→ **REQUIRED WORK**: Give the number of lines containing the word "parts", and nothing else.

→ **SOURCE DATA**:
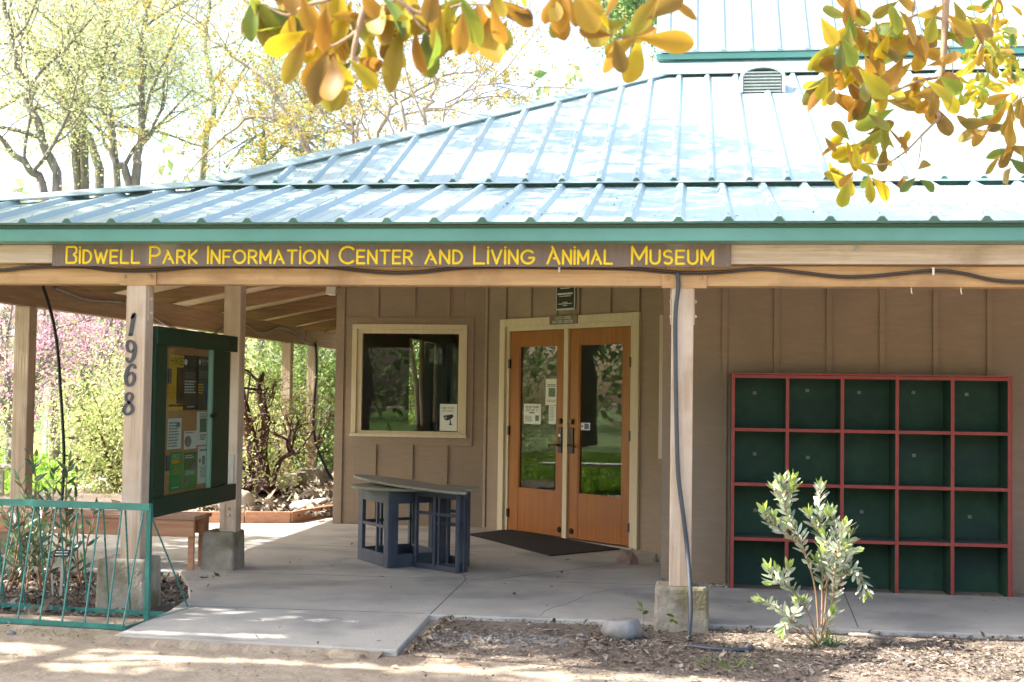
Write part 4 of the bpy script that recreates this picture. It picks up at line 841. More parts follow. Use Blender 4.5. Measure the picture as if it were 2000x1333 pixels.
def grow(mb,p,d,L,r,depth,tips,R_,amp=.16,up=.03,kids=3,lenk=.68,spread=.75,nseg=6):
    pts,dd=wob(p,d,L,nseg,amp,up,R_)
    rad=[r*(1-.55*i/nseg) for i in range(nseg+1)]
    mb.tube(pts,rad,7 if r>.08 else (5 if r>.025 else 3),caps=False)
    if depth==0:
        tips+=pts[1:]; return
    if depth==1: tips+=pts[3:]
    for k in range(kids):
        i=min(nseg,max(1,int(nseg*(.3+.7*(k+1)/kids))))
        a=(pts[i]-pts[i-1]).normalized(); s=Vector((R_.gauss(0,1),R_.gauss(0,1),R_.gauss(.1,.8))).normalized()
        nd=(a*(1-spread*.5)+s*spread).normalized()
        grow(mb,pts[i],nd,L*lenk*R_.uniform(.75,1.2),rad[i]*.62,depth-1,tips,R_,amp*1.15,up,kids,lenk,spread,max(3,nseg-1))
def tree(name,label,cat,base,stems,depth,bark,leafpal,nleaf,lsize,sigma,seed,group=None,L0=None,leafmat_='leaf',kids=3,spread=.75,asp=.5,lenk=.68,up=.03,amp=.16,clump=0):
    R_=random.Random(seed); rt=root(name,tuple(base),label,cat,group); tips=[]; mb=MB()
    for st in stems:
        # st: (list of waypoints, radius)
        P=[Vector(q) for q in spl([tuple(x) for x in st[0]],4)]; n=len(P)
        rad=[st[1]*(1-.72*i/(n-1)) for i in range(n)]; P=[q+Vector((R_.gauss(0,.04),R_.gauss(0,.04),0))*(1 if i else 0) for i,q in enumerate(P)]
        mb.tube(P,rad,8,caps=False)
        nb=st[2] if len(st)>2 else 6; LL=L0 or 2.0
        for k in range(nb):
            i=min(n-1,int(n*(.35+.65*(k+.5)/nb))); a=(P[i]-P[i-1]).normalized()
            s=Vector((R_.gauss(0,1),R_.gauss(0,1),R_.gauss(.2,.6))).normalized(); nd=(a*.45+s*.8).normalized()
            grow(mb,P[i],nd,LL*R_.uniform(.7,1.2),max(rad[i]*.55,.012),depth-1,tips,R_,amp,up,kids,lenk,spread)
        grow(mb,P[-1],(P[-1]-P[-2]),LL,rad[-1],depth-1,tips,R_,amp,up,kids,lenk,spread)
    mb.build('trunk',bark,rt,smooth=True)
    T_=np.array([tuple(t) for t in tips]); g=np.random.default_rng(seed)
    if clump:
        cs=T_[g.integers(0,len(T_),nleaf//clump)]; C=np.repeat(cs,clump,axis=0)+g.normal(0,sigma,(nleaf//clump*clump,3))
    else: C=T_[g.integers(0,len(T_),nleaf)]+g.normal(0,sigma,(nleaf,3))
    U,V=leafvecs(len(C),lsize,asp); leafcloud('crown',C,U,V,pickcols(len(C),leafpal),leafmat_,rt); return rt
def W3(px_,py_,y): return ony(px_,py_,y)
PALE=[(.58,.58,.30),(.66,.64,.37),(.48,.54,.27),(.66,.60,.34)]
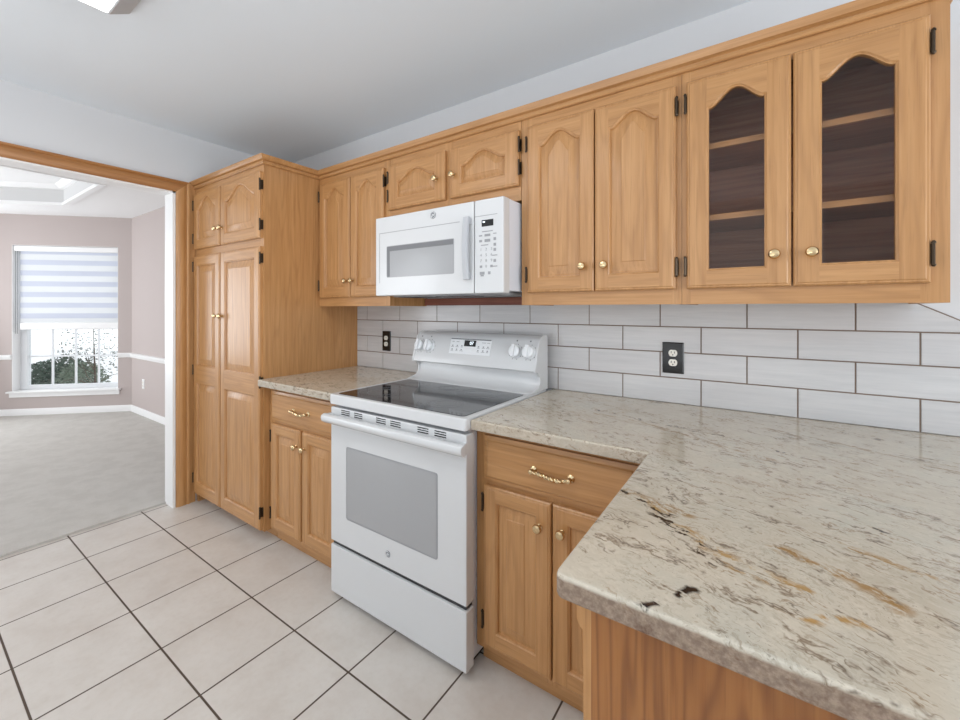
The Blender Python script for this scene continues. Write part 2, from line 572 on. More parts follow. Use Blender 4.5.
TW = .16
m = MB()
m.box((-.06, 0, 0), (W0, -TW, CEIL + .3)); m.box((W1, 0, 0), (BAYL, -TW, CEIL + .3))
m.box((W0, 0, 0), (W1, -TW, WZ0 - .02)); m.box((W0, 0, WZ1), (W1, -TW, CEIL + .3))
bay(struct('wall_bay', m, MAUVE))
xb = BX - BAYL * .7071; yb = BY - BAYL * .7071
m = MB()
m.box((xb, yb, 0), (xb - .15, -1.5, CEIL + .3)); m.box((xb, -1.5, 0), (xb - .15, -3.3, .35)); m.box((xb, -1.5, 2.15), (xb - .15, -3.3, CEIL + .3))
m.box((xb, -3.3, 0), (xb - .15, -4.7, CEIL + .3))
struct('wall_dining_far', m, MAUVE)
m = MB()
m.box((-8.6, -4.55, 0), (-6.5, -4.7, CEIL + .3)); m.box((-4.0, -4.55, 0), (XJ, -4.7, CEIL + .3))
m.box((-6.5, -4.55, 0), (-4.0, -4.7, .4)); m.box((-6.5, -4.55, 2.2), (-4.0, -4.7, CEIL + .3))
struct('wall_dining_left', m, MAUVE)
m = MB(); m.box((XJ - .005, YJ, .0), (XJ, DY, CEIL)); m.box((XJ - .005, -4.6, HZ), (XJ, YJ, CEIL)); m.box((XJ - .005, -4.6, 0), (XJ, YN, HZ))
struct('wall_dining_near', m, MAUVE)
# tray ceiling: flat border at CEIL, recess above
TR = [(-4.97, -.72), (-6.29, -.72), (-7.15, -1.58), (-7.15, -3.0), (-6.29, -3.86), (-4.97, -3.86)]
OUT = [(XJ, .0), (-6.55, .0), (-8.5, -1.95), (-8.5, -2.7), (-6.55, -4.7), (XJ, -4.7)]
DC = CEIL - .012
m = MB()
n = 6
for k in range(n):
    j = (k + 1) % n
    m.poly([(*OUT[k], DC), (*OUT[j], DC), (*TR[j], DC), (*TR[k], DC)])
m.poly([(*p, DC + .2) for p in TR])
struct('ceiling_dining', m, DCEIL)
m = MB()
m.loops([[(*p, DC) for p in TR], [(*p, DC + .2) for p in TR]])
struct('ceiling_tray_riser', m, TRAYGREY)


def inset(pts, d):
    cx = sum(p[0] for p in pts) / len(pts); cy = sum(p[1] for p in pts) / len(pts)
    out = []
    for x, y in pts:
        v = Vector((cx - x, cy - y)); v.normalize(); out.append((x + v.x * d, y + v.y * d))
    return out


m = MB()
m.loops([[(*p, DC - .001) for p in inset(TR, -.045)], [(*p, DC - .022) for p in inset(TR, -.04)], [(*p, DC - .022) for p in inset(TR, .012)],
         [(*p, DC + .01) for p in inset(TR, .012)], [(*p, DC + .01) for p in inset(TR, -.001)]])
struct('trim_3', m, WHITETRIM)
m = MB()
m.loops([[(*p, DC + .15) for p in TR], [(*p, DC + .155) for p in inset(TR, .03)], [(*p, DC + .2) for p in inset(TR, .07)]])
struct('trim_4', m, WHITETRIM)

# chair rails and baseboards
railp = [(0, .69), (.012, .69), (.014, .70), (.03, .725), (.03, .735), (.02, .745), (0, .748)]
m = MB(); m.extrude([(DY - a, b) for a, b in railp], XJ - .005, BX); struct('trim_5', m, WHITETRIM)
m = MB(); m.extrude(railp, -.0, W0 - .005); bay(struct('trim_6', m, WHITETRIM))
m = MB(); m.extrude(railp, W1 + .002, BAYL); bay(struct('trim_7', m, WHITETRIM))
basep = [(0, .012), (.014, .012), (.014, .075), (.008, .09), (0, .09)]
m = MB(); m.extrude([(DY - a, b) for a, b in basep], XJ - .005, BX); struct('baseboard_right', m, WHITETRIM)
m = MB(); m.extrude(basep, 0, BAYL); bay(struct('baseboard_bay', m, WHITETRIM))

# window in the bay wall
win = bpy.data.objects.new('window_1', None); C.objects.link(win); win['kind'] = 'structure'; bay(win)
FY = -.105
m = MB()
m.box((W0, -.16, WZ0), (W0 + .045, FY, WZ1)); m.box((W1 - .075, -.16, WZ0), (W1, FY, WZ1))
m.box((W0 + .045, -.16, WZ0), (W1 - .075, FY, WZ0 + .05)); m.box((W0 + .045, -.16, WZ1 - .05), (W1 - .075, FY, WZ1))
m.box((W0 + .045, -.155, 1.17), (W1 - .075, FY - .005, 1.22))
obj('window_frame', m, VINYL, win, bevel=.003)
g0, g1 = W0 + .045, W1 - .075
m = MB()
for k in range(1, 4):
    x = g0 + (g1 - g0) * k / 4
    m.box((x - .009, -.145, WZ0 + .05), (x + .009, -.128, WZ1 - .05))
for z in (.71, 1.05, 1.5, 1.8):
    m.box((g0, -.144, z - .009), (g1, -.129, z + .009))
obj('muntin_grid', m, VINYL, win)
m = MB(); m.box((g0, -.139, WZ0 + .05), (g1, -.135, WZ1 - .05)); obj('glass_pane', m, PANE, win)
m = MB()
m.box((W0 - .0, -.105, WZ0 - .02), (W1, .0, WZ0)); m.box((W0 - .035, 0, WZ0 - .02), (W1 + .035, .045, WZ0)); m.box((W0 - .02, 0, WZ0 - .075), (W1 + .02, .018, WZ0 - .02))
obj('window_sill', m, WHITETRIM, win, bevel=.004)
m = MB()
m.box((W0, -.105, WZ0), (W0 + .004, 0, WZ1)); m.box((W1 - .004, -.105, WZ0), (W1, 0, WZ1)); m.box((W0, -.105, WZ1 - .004), (W1, 0, WZ1))
obj('jamb_lining', m, WHITETRIM, win)
# roller blind
bl = bay(thing('roller_blind', 'white banded roller blind half lowered in the dining room window', 'blind'))
b0, b1 = W0 + .01, W1 - .055
m = MB(); m.box((b0, -.075, WZ1 - .072), (W1 - .006, -.008, WZ1 - .006)); obj('headrail', m, WHITETRIM, bl, bevel=.008)
m = MB(); m.box((b0 + .005, -.040, 1.10), (b1, -.0385, WZ1 - .072)); obj('blind_fabric', m, BLIND, bl)
m = MB(); m.box((b0 + .005, -.052, 1.048), (b1, -.028, 1.135)); obj('bottom_rail', m, WHITETRIM, bl, bevel=.008)
m = MB()
for sx in (0, .02):
    m.tube([(W1 - .04 + sx, -.02, WZ1 - .07), (W1 - .04 + sx, -.02, 1.0)], .003, 6)
obj('bead_chain', m, GREYPL, bl)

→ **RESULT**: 2